Series background & context
Jack Ryan is one of Elmore Leonard’s early modern-crime leads, and he’s easy to misunderstand if you come in with expectations. This Jack Ryan isn’t a government hero or a desk-bound analyst. He’s a drifter and small-time criminal who keeps telling himself he’s about to get his life together. The series is compact, built around The Big Bounce and Unknown Man #89, and both books are driven by the same idea: Jack thinks he can read people, until he meets someone who reads him first.
In The Big Bounce, Jack shows up in rural Michigan looking for work and a fresh start. He lands among seasonal laborers and local money, then gets pulled toward a risky score by a woman who loves trouble as much as she loves attention. What starts as petty misbehavior and thrill-seeking edges toward something bigger, and Jack has to decide whether he’s chasing freedom or just running in circles.
Jack isn’t a detective. He’s the guy people underestimate until he’s standing in the middle of their mess.
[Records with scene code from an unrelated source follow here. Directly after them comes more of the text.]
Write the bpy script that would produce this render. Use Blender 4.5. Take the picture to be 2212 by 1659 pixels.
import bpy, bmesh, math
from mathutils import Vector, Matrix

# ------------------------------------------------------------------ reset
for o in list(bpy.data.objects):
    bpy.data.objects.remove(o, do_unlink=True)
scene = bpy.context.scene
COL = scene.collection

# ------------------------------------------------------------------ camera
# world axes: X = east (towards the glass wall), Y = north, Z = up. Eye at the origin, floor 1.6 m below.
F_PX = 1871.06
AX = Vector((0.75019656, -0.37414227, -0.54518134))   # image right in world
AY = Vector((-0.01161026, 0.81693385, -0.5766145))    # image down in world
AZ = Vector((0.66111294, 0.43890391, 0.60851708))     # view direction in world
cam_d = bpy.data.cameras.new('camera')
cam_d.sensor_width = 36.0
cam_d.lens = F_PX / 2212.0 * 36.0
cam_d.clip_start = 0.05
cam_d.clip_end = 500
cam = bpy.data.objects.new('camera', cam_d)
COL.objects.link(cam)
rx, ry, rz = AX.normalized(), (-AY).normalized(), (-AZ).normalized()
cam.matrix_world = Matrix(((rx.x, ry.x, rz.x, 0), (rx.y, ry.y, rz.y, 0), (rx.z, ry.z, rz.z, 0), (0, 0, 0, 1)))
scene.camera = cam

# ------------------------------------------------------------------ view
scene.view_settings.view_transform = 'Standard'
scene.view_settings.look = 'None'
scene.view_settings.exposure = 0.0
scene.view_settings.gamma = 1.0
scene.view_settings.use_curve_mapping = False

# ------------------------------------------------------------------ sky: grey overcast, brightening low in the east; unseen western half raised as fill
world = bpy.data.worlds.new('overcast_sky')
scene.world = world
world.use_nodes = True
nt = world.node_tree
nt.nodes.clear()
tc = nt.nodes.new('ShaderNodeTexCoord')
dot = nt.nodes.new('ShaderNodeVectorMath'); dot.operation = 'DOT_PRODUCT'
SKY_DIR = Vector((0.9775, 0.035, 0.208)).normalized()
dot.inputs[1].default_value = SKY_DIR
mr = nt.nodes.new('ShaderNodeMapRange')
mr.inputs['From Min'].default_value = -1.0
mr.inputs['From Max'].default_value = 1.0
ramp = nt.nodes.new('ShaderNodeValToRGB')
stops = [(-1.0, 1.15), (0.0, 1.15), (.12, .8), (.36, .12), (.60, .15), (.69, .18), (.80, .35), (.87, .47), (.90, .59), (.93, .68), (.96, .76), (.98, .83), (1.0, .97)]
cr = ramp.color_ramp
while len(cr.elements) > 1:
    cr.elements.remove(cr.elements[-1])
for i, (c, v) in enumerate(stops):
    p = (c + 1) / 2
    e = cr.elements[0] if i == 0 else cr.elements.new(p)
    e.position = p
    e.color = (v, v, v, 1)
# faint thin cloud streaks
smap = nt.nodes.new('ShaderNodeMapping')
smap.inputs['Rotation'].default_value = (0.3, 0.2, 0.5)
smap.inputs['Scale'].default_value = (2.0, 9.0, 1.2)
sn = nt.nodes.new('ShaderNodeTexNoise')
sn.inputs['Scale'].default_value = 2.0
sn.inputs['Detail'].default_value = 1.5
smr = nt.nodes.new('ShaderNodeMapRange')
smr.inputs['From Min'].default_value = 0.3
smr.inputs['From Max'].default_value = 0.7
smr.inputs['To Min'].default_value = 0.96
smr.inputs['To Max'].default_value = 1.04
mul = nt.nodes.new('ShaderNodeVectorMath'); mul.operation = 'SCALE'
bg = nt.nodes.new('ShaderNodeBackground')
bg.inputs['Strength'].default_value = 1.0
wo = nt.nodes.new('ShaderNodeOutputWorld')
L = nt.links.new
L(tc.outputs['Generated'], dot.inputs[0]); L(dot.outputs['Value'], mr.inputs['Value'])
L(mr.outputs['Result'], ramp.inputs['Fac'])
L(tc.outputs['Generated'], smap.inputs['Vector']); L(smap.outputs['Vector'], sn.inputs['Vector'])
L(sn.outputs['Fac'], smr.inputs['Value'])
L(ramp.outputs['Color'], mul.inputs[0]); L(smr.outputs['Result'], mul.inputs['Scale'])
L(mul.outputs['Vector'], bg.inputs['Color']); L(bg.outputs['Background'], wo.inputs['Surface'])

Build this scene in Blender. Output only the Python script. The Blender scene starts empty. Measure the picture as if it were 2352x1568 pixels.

By the time you get to Unknown Man #89, the vibe tightens. Jack is back around Detroit, taking a job that sounds simple—find someone, ask a few questions, collect a fee—and discovering that the answer sits inside a much bigger set of loyalties and threats. New players keep stepping in, and Jack has to figure out who’s using him as a messenger, who’s trying to buy him, and who’s ready to erase him.
What links the Jack Ryan books isn’t an elaborate mythology. It’s Leonard’s interest in the middle layer of crime: not kingpins and masterminds, but the guys who rent cars, make calls from pay phones, and try to look calm while they’re improvising. Jack moves through diners, cheap rooms, beach towns, and city streets where everybody’s watching everybody else, and a casual conversation can turn sharp in a second.
These books also show Leonard moving from Western standoffs to contemporary hustles without losing his ear for talk. Don’t expect Jack to “learn his lesson” in a tidy way—he’s stubborn, and that’s the point. If you like crime that feels local and human, start with The Big Bounce, then follow Jack into the sharper, more suspicious world of Unknown Man #89.